While debates still rage over many of these new technological applications, one innovation stands out as the least controversial and has won broad public acceptance: Goal Line Technology (GLT). This simple, effective tool immediately confirms whether a ball has fully crossed the goal line to count as a valid goal, eliminating the uncertainty that plagues human officiating for these high-stakes moments. GLT has been a standard fixture in Europe’s top competitions for years, but Suriname’s domestic football still relies on assistant referees, who are forced to make split-second judgments from several meters away on whether the whole of the ball has crossed the line.
This absence of affordable GLT – which costs far less than the full VAR system – has already led to costly, controversial incorrect calls in Surinamese football. High-profile misjudgments date back years to an international match between Suriname and Canada, involving a shot from Sheraldo Becker, and the issue repeated most recently during playoffs in the Suriname Major League (SML).
Suriname’s football authorities have a long-standing collaborative partnership with the Royal Dutch Football Association (KNVB), yet there remains a massive gap in operational and technological standards between top Dutch competitions and Suriname’s domestic leagues.

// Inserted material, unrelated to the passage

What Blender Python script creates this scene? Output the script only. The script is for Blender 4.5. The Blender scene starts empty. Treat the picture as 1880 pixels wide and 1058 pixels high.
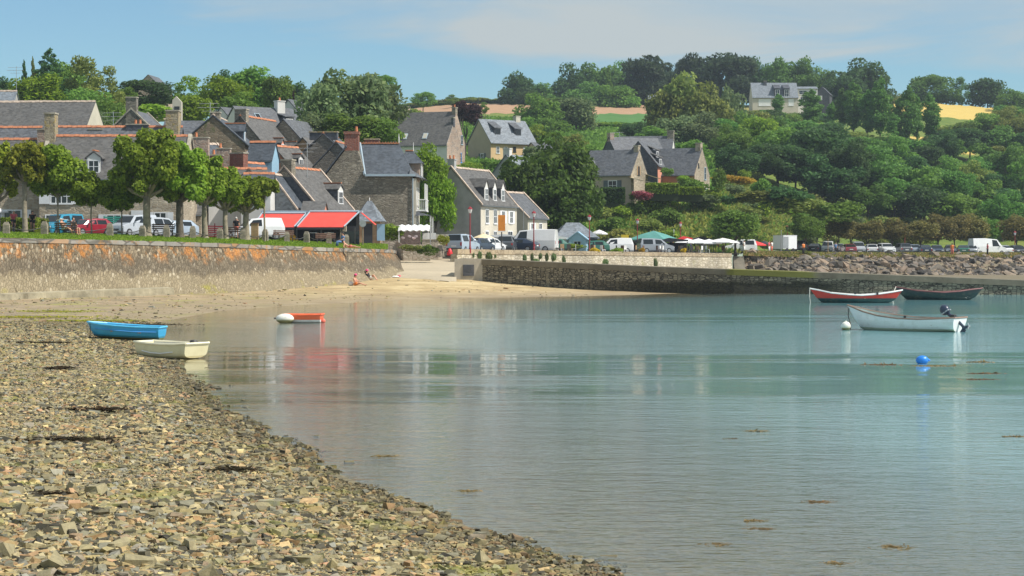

It is true that structural differences cannot be overlooked: European top-flight football is backed by well-resourced, organized governing bodies, while Suriname’s domestic football scene often relies on loosely structured, individual-run operations where all key decisions fall to a single owner. Even so, the Surinamese football administration has the capacity to direct annual funding it receives from FIFA toward critical quality improvements such as rolling out GLT across domestic competitions. It is long past time to introduce this proven officiating tool to local leagues and lift the quality of the domestic game.
Beyond improving officiating technology, the article argues that Suriname’s football clubs also bear responsibility for raising the competitive level of the sport. Are clubs investing in modern player development tools such as wearable GPS vests and biometric trackers, which allow teams to monitor player heart rate, physical load, and overall performance readiness? How many SML clubs currently employ a dedicated full-time performance coach?
Without consistent, serious investment into infrastructure, technology, and professional development, Suriname’s football will remain stuck at the recreational level, far from capable of competing meaningfully within the Latin American and Caribbean region. The blunt reality that the domestic game currently lags well behind the regional average must be acknowledged openly, and targeted, urgent action must be taken to close the gap and push Suriname’s football forward.